## Dataset content
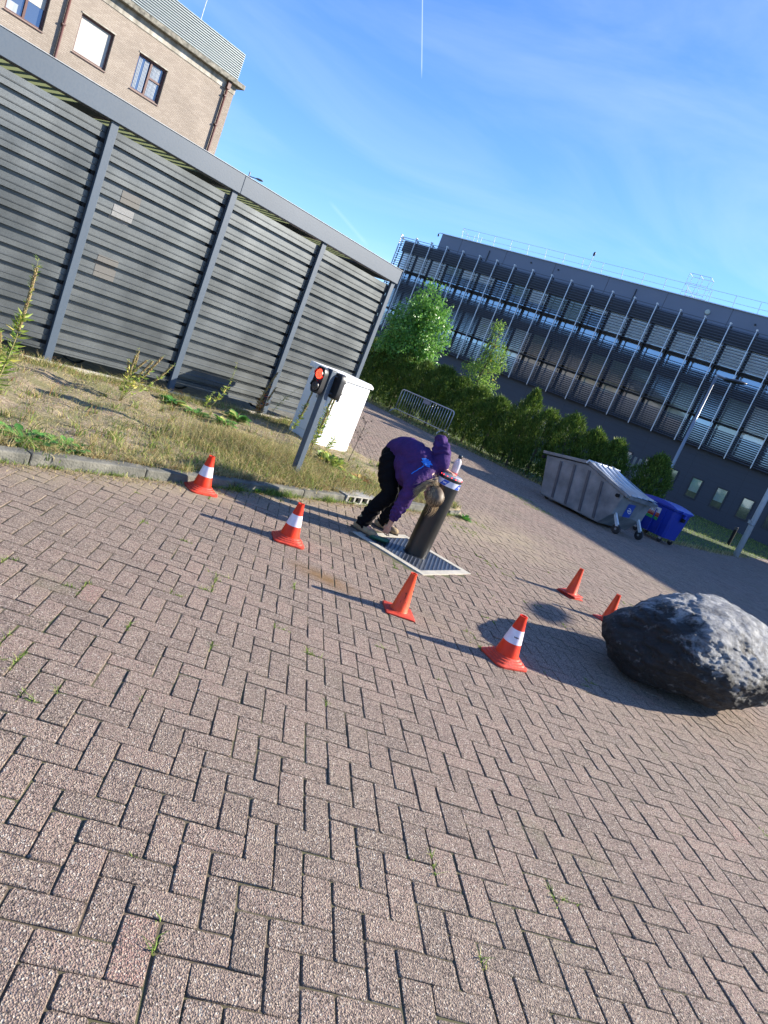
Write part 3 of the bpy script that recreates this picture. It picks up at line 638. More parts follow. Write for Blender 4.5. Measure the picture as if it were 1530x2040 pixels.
        fr.build('frame', m_steel, bc); fr = MB(); fr.box(ID, *(st_[0] - .06, st_[0] + .06), st_[1] - .06, st_[1] + .06, st_[2] + .1, st_[2] + .15); fr.build('saddle', m_ty, bc, bevel=.02)
carport()

# ------------------------------------------------------------ cabinet and signal
def cabinet():
    root = empty('utility_cabinet', CF(8.5, -7.6, .07), 'white street cabinet with a sloping lid, standing on the verge behind the signal post', 'cabinet')
    m_w = mat('white_cabinet', (.80, .80, .79), .45, var=.02, scale=3, bump=.03); m_g = mat('grey_plinth', (.40, .40, .37), .7, scale=4)
    s0, s1, t0, t1 = 8.10, 8.88, -7.92, -7.27
    MB().box(CF, s0, s1, t0, t1, .02, .22).build('plinth', m_w, root, bevel=.003)
    MB().box(CF, s0 + .004, s1 - .004, t0 + .004, t1 - .003, .224, 1.19).build('body', m_w, root, bevel=.006)
    lid = MB(); lid.prism(PF, [(t0 - .03, 1.19), (t1 + .035, 1.19), (t1 + .035, 1.225), (t1 - .03, 1.262), (t0 - .03, 1.275)], s0 - .03, s1 + .03); lid.build('lid', m_w, root, bevel=.006)
    d = MB().box(CF, s0 + .05, s1 - .012, t1 - .002, t1 + .012, .25, 1.165).build('door', m_w, root, bevel=.004)
    MB().box(CF, s0 + .10, s0 + .125, t1 + .011, t1 + .03, .84, .98).build('handle', m_black, d, bevel=.004)
    sb = MB().box(CF, s0 - .05, s0 + .002, t1 - .30, t1 - .10, .78, .92).build('meter_box', m_g, root, bevel=.005)
    MB().box(CF, s0 - .055, s0 - .048, t1 - .26, t1 - .20, .82, .88).build('lock', mat('dark_lock', (.08, .06, .12), .5), sb)
    MB().box(CF, s0 - .05, s0 + .002, t1 - .32, t1 - .08, .70, .722).build('ledge', m_w, root)
cabinet()
def signal():
    C0 = V(-1.14, 7.91, 0); s0, t0 = CF.inv(C0)
    root = empty('signal_post', C0, 'square blue grey post with a small traffic signal showing red, standing by the kerb drain', 'traffic signal')
    MB().box(CF, s0 - .038, s0 + .038, t0 - .038, t0 + .038, 0, 1.375).build('post', m_steel, root, bevel=.006)
    MB().box(CF, s0 - .045, s0 + .045, t0 - .045, t0 + .045, 1.376, 1.386).build('cap', m_steel, root, bevel=.003)
    m_h = mat('black_housing', (.018, .018, .02), .4)
    def head(sgn, sc_):
        # sgn -1: faces back along the kerb, +1: faces away
        f = Frame(34.5 if sgn > 0 else 214.5); off = f.inv(C0); s_, t_ = off
        b = MB(); zc, hh, hw, dp = 1.225, .150, .073, .07
        ol = [(x, z * hh / hw) for x, z in rsq(hw, .04, 6)]
        n = len(ol); vs = []
        X = f.n; q0 = .07
        base = C0 + f.u * q0 + X * (-.03 * 1 if sgn < 0 else .0) + V(0, 0, zc)
        if sgn < 0: base = C0 + f.u * q0 + CF.n * -.035 + V(0, 0, zc)
        else: base = C0 + f.u * q0 + CF.n * .05 + V(0, 0, zc)
        for dd, g in ((0, .94), (.012, 1), (dp, 1), (dp, .90), (dp - .012, .88)):
            vs += [base + f.u * dd + X * x * g + V(0, 0, z * g) for x, z in ol]
        fs = [(i * n + k, i * n + (k + 1) % n, (i + 1) * n + (k + 1) % n, (i + 1) * n + k) for i in range(4) for k in range(n)] + [tuple(range(n)), tuple(range(4 * n, 5 * n))]
        b.add(vs, fs); hd = b.build('signal_head', m_h, root, weld=True, angle=40)
        MB().tube([C0 + V(0, 0, zc + .1), base + V(0, 0, .1)], .012).build('bracket', m_h, root); MB().tube([C0 + V(0, 0, zc - .1), base + V(0, 0, -.1)], .012).build('bracket', m_h, root)
        for zz, red in ((.068, True), (-.068, False)):
            c = base + f.u * (dp - .008) + V(0, 0, zz)
            vz_ = MB(); 
            if sgn < 0 and red: lm = mat('lit_red_lens', (.35, .01, .01), .35, emit=(1, .01, .005), es=.45)
            else: lm = mat('dark_lens', (.012, .01, .012), .25)
            ln = MB().lathe([(.058, 0), (.056, .006), (.040, .012), (.002, .014)], c, 32, axis=f.u).build('red_lens' if red else 'lower_lens', lm, hd, angle=40)
            rim = MB(); X2 = X; a_ = np.linspace(R(-10), R(190), 20); r1 = .063
            vs = [c + X2 * math.cos(a) * r1 + V(0, 0, 1) * math.sin(a) * r1 + f.u * q_ for a in a_ for q_ in (0, .035 if True else 0)]
            rim.add(vs, [(2 * i, 2 * i + 1, 2 * i + 3, 2 * i + 2) for i in range(len(a_) - 1)]); rim.build('visor', m_h, hd)
            if sgn < 0:
                dm = mat('bright_led', (1, .2, .15), .3, emit=(1, .07, .03), es=4) if red else mat('unlit_led', (.28, .24, .22), .3)
                dots = MB()
                for rr_, k_ in ((.0, 1), (.014, 6), (.027, 12), (.040, 18), (.050, 22)):
                    for j in range(k_):
                        a = 2 * math.pi * j / k_ + rr_ * 9; p = c + X * math.cos(a) * rr_ + V(0, 0, math.sin(a) * rr_) + f.u * (.014 - .09 * max(0, rr_ - .02) ** 1.0 * .3)
                        dots.ball(p, .0032, seg=6, rings=4)
                dots.build('led', dm, ln)
    head(-1, 1); head(1, 1)
signal()

# ------------------------------------------------------------ office building
def glass(name, col=(.012, .018, .026), rough=.04):
    m_, n, l, b = newmat(name); b.inputs['Base Color'].default_value = (*col, 1); b.inputs['Roughness'].default_value = rough; b.inputs['Specular IOR Level'].default_value = 1.0
    b.inputs['IOR'].default_value = 1.6; b.inputs['Metallic'].default_value = .6; b.inputs['Base Color'].default_value = (*[c * 9 + .12 for c in col], 1)
    t = n.new('ShaderNodeTexCoord'); z = n.new('ShaderNodeTexNoise'); z.inputs['Scale'].default_value = .7; l.new(t.outputs['Object'], z.inputs['Vector'])
    bp = n.new('ShaderNodeBump'); bp.inputs['Strength'].default_value = .05; bp.inputs['Distance'].default_value = .1; l.new(z.outputs[0], bp.inputs['Height']); l.new(bp.outputs[0], b.inputs['Normal'])
    return m_
M_GLASS = glass('dark_glass')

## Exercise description
Transcribe all of the material exactly, leaving out whatever pictures it contains.

## Task result
Write part 3 of the bpy script that recreates this picture. It picks up at line 638. More parts follow. Write for Blender 4.5. Measure the picture as if it were 1530x2040 pixels.
        fr.build('frame', m_steel, bc); fr = MB(); fr.box(ID, *(st_[0] - .06, st_[0] + .06), st_[1] - .06, st_[1] + .06, st_[2] + .1, st_[2] + .15); fr.build('saddle', m_ty, bc, bevel=.02)
carport()

# ------------------------------------------------------------ cabinet and signal
def cabinet():
    root = empty('utility_cabinet', CF(8.5, -7.6, .07), 'white street cabinet with a sloping lid, standing on the verge behind the signal post', 'cabinet')
    m_w = mat('white_cabinet', (.80, .80, .79), .45, var=.02, scale=3, bump=.03); m_g = mat('grey_plinth', (.40, .40, .37), .7, scale=4)
    s0, s1, t0, t1 = 8.10, 8.88, -7.92, -7.27
    MB().box(CF, s0, s1, t0, t1, .02, .22).build('plinth', m_w, root, bevel=.003)
    MB().box(CF, s0 + .004, s1 - .004, t0 + .004, t1 - .003, .224, 1.19).build('body', m_w, root, bevel=.006)
    lid = MB(); lid.prism(PF, [(t0 - .03, 1.19), (t1 + .035, 1.19), (t1 + .035, 1.225), (t1 - .03, 1.262), (t0 - .03, 1.275)], s0 - .03, s1 + .03); lid.build('lid', m_w, root, bevel=.006)
    d = MB().box(CF, s0 + .05, s1 - .012, t1 - .002, t1 + .012, .25, 1.165).build('door', m_w, root, bevel=.004)
    MB().box(CF, s0 + .10, s0 + .125, t1 + .011, t1 + .03, .84, .98).build('handle', m_black, d, bevel=.004)
    sb = MB().box(CF, s0 - .05, s0 + .002, t1 - .30, t1 - .10, .78, .92).build('meter_box', m_g, root, bevel=.005)
    MB().box(CF, s0 - .055, s0 - .048, t1 - .26, t1 - .20, .82, .88).build('lock', mat('dark_lock', (.08, .06, .12), .5), sb)
    MB().box(CF, s0 - .05, s0 + .002, t1 - .32, t1 - .08, .70, .722).build('ledge', m_w, root)
cabinet()
def signal():
    C0 = V(-1.14, 7.91, 0); s0, t0 = CF.inv(C0)
    root = empty('signal_post', C0, 'square blue grey post with a small traffic signal showing red, standing by the kerb drain', 'traffic signal')
    MB().box(CF, s0 - .038, s0 + .038, t0 - .038, t0 + .038, 0, 1.375).build('post', m_steel, root, bevel=.006)
    MB().box(CF, s0 - .045, s0 + .045, t0 - .045, t0 + .045, 1.376, 1.386).build('cap', m_steel, root, bevel=.003)
    m_h = mat('black_housing', (.018, .018, .02), .4)
    def head(sgn, sc_):
        # sgn -1: faces back along the kerb, +1: faces away
        f = Frame(34.5 if sgn > 0 else 214.5); off = f.inv(C0); s_, t_ = off
        b = MB(); zc, hh, hw, dp = 1.225, .150, .073, .07
        ol = [(x, z * hh / hw) for x, z in rsq(hw, .04, 6)]
        n = len(ol); vs = []
        X = f.n; q0 = .07
        base = C0 + f.u * q0 + X * (-.03 * 1 if sgn < 0 else .0) + V(0, 0, zc)
        if sgn < 0: base = C0 + f.u * q0 + CF.n * -.035 + V(0, 0, zc)
        else: base = C0 + f.u * q0 + CF.n * .05 + V(0, 0, zc)
        for dd, g in ((0, .94), (.012, 1), (dp, 1), (dp, .90), (dp - .012, .88)):
            vs += [base + f.u * dd + X * x * g + V(0, 0, z * g) for x, z in ol]
        fs = [(i * n + k, i * n + (k + 1) % n, (i + 1) * n + (k + 1) % n, (i + 1) * n + k) for i in range(4) for k in range(n)] + [tuple(range(n)), tuple(range(4 * n, 5 * n))]
        b.add(vs, fs); hd = b.build('signal_head', m_h, root, weld=True, angle=40)
        MB().tube([C0 + V(0, 0, zc + .1), base + V(0, 0, .1)], .012).build('bracket', m_h, root); MB().tube([C0 + V(0, 0, zc - .1), base + V(0, 0, -.1)], .012).build('bracket', m_h, root)
        for zz, red in ((.068, True), (-.068, False)):
            c = base + f.u * (dp - .008) + V(0, 0, zz)
            vz_ = MB(); 
            if sgn < 0 and red: lm = mat('lit_red_lens', (.35, .01, .01), .35, emit=(1, .01, .005), es=.45)
            else: lm = mat('dark_lens', (.012, .01, .012), .25)
            ln = MB().lathe([(.058, 0), (.056, .006), (.040, .012), (.002, .014)], c, 32, axis=f.u).build('red_lens' if red else 'lower_lens', lm, hd, angle=40)
            rim = MB(); X2 = X; a_ = np.linspace(R(-10), R(190), 20); r1 = .063
            vs = [c + X2 * math.cos(a) * r1 + V(0, 0, 1) * math.sin(a) * r1 + f.u * q_ for a in a_ for q_ in (0, .035 if True else 0)]
            rim.add(vs, [(2 * i, 2 * i + 1, 2 * i + 3, 2 * i + 2) for i in range(len(a_) - 1)]); rim.build('visor', m_h, hd)
            if sgn < 0:
                dm = mat('bright_led', (1, .2, .15), .3, emit=(1, .07, .03), es=4) if red else mat('unlit_led', (.28, .24, .22), .3)
                dots = MB()
                for rr_, k_ in ((.0, 1), (.014, 6), (.027, 12), (.040, 18), (.050, 22)):
                    for j in range(k_):
                        a = 2 * math.pi * j / k_ + rr_ * 9; p = c + X * math.cos(a) * rr_ + V(0, 0, math.sin(a) * rr_) + f.u * (.014 - .09 * max(0, rr_ - .02) ** 1.0 * .3)
                        dots.ball(p, .0032, seg=6, rings=4)
                dots.build('led', dm, ln)
    head(-1, 1); head(1, 1)
signal()

# ------------------------------------------------------------ office building
def glass(name, col=(.012, .018, .026), rough=.04):
    m_, n, l, b = newmat(name); b.inputs['Base Color'].default_value = (*col, 1); b.inputs['Roughness'].default_value = rough; b.inputs['Specular IOR Level'].default_value = 1.0
    b.inputs['IOR'].default_value = 1.6; b.inputs['Metallic'].default_value = .6; b.inputs['Base Color'].default_value = (*[c * 9 + .12 for c in col], 1)
    t = n.new('ShaderNodeTexCoord'); z = n.new('ShaderNodeTexNoise'); z.inputs['Scale'].default_value = .7; l.new(t.outputs['Object'], z.inputs['Vector'])
    bp = n.new('ShaderNodeBump'); bp.inputs['Strength'].default_value = .05; bp.inputs['Distance'].default_value = .1; l.new(z.outputs[0], bp.inputs['Height']); l.new(bp.outputs[0], b.inputs['Normal'])
    return m_
M_GLASS = glass('dark_glass')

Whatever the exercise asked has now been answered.